Before Judges DAVIS, McHUGH, and VOROS.
Per Curiam Decision
PER CURIAM:
¶ 1 Carl Dean Stringham appeals his conviction after a jury trial for operating or being in actual physical control of a vehicle without an ignition interlock system, a class B misdemeanor. Stringham argues that the evidence was insufficient to support the conviction. Because the issue was not preserved for appeal, he contends that either the district court committed plain error by failing to dismiss the charge or that trial counsel was ineffective in failing to raise an insufficiency of the evidence claim in the district court. In this appeal, Stringham does not challenge his convictions for driving under the influence of alcohol, a third degree felony, or being an alcohol restricted driver, a class B misdemeanor. We affirm.
¶ 2 “[A]s a general rule, a defendant must raise the sufficiency of the evidence by proper motion or objection to preserve the issue for appeal.” State v. Holgate, 2000 UT 74, ¶ 16, 10 P.3d 346. Nevertheless, a “trial court plainly errs if it submits the case to the jury and thus fails to discharge a defendant when the insufficiency of the evidence is apparent to the court.” Id. ¶ 17. “[T]o establish plain error, a defendant must demonstrate first that the evidence was insufficient to support a conviction of the crime charged and second that the insufficiency was so obvious and fundamental that the trial court erred in submitting the case to the jury.” Id. When the sufficiency of the evidence is challenged, an appellate court reviews “the evidence and all inferences drawn therefrom in a light most favorable to the verdict.” Id. ¶ 18.
¶ 3 The arresting officer testified that he determined from running a computer check on Stringham's driver license that he was required to have an interlock device installed on his vehicle before it could be operated, “which was not in the vehicle.” The officer testified that an ignition interlock device is a device that “has to register that the subject has no alcohol in his system before” the vehicle will start. When the arresting officer was asked whether the vehicle operated by Stringham was equipped with such an interlock device, the officer stated, “Yes, when I first approached I did notice one, and then after I found this information, and later during the impound of the vehicle, there was no interlock in the vehicle.” The officer testified that when he asked Stringham about the ignition interlock device restriction, Stringham stated that he was off probation and therefore could consume alcohol. At trial, Stringham did not testify that he had an ignition interlock device installed in the vehicle and instead testified that he believed he was no longer required to have an ignition interlock device on his vehicle because he was no longer on probation from a prior case. The jury could reasonably infer from the officer's testimony that the officer was mistaken in his initial belief that an interlock device was in the vehicle and determined that such a device was, in fact, not installed in the vehicle. Stringham's claim to the officer and his testimony at trial to the effect that he believed he was not required to have an ignition interlock device installed on his vehicle also supported a reasonable inference that no such device was installed on the vehicle. The evidence that Stringham was operating the vehicle when he was stopped was uncontroverted. If an ignition interlock device had been properly installed, Stringham could not have started the vehicle in his intoxicated state.
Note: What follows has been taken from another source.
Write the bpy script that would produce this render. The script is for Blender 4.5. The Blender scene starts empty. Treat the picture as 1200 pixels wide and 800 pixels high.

¶ 4 Stringham essentially claims that the officer's testimony was ambiguous and therefore raised a reasonable doubt about whether there was an ignition interlock device in the vehicle. “To determine whether there was sufficient evidence to convict a defendant, we do not examine whether we believe that the evidence at trial established guilt beyond a reasonable doubt,” and we instead determine whether the evidence was “sufficiently inconclusive or inherently improbable such that reasonable minds must have entertained a reasonable doubt that the defendant committed the crime for which he or she was convicted.” Id. (citations and internal quotation marks omitted). Given the evidence and the inferences reasonably drawn therefrom, there was sufficient evidence to support the conviction. It follows that Stringham has not demonstrated that there was an insufficiency of the evidence that was so obvious and fundamental that the district court plainly erred in not dismissing the charge before submitting it to the jury.
¶ 5 Stringham also has not met his burden of establishing ineffective assistance of counsel. To demonstrate ineffective assistance of counsel, a defendant must show both “that counsel's performance was so deficient as to fall below an objective standard of reasonableness” and “that but for counsel's deficient performance there is a reasonable probability that the outcome of the trial would have been different.” State v. Smith, 909 P.2d 236, 243 (Utah 1995). “The failure of counsel to make motions or objections which would be futile if raised does not constitute ineffective assistance.” State v. Whittle, 1999 UT 96, ¶ 34, 989 P.2d 52. Because the evidence and reasonable inferences to be drawn therefrom were sufficient to support the jury's verdict, trial counsel did not render deficient performance by failing to make a motion for a directed verdict or otherwise raising a challenge to the sufficiency of the evidence. Furthermore, Stringham cannot demonstrate that he was prejudiced by a failure to challenge the sufficiency of the evidence.
¶ 6 Accordingly, we affirm the conviction.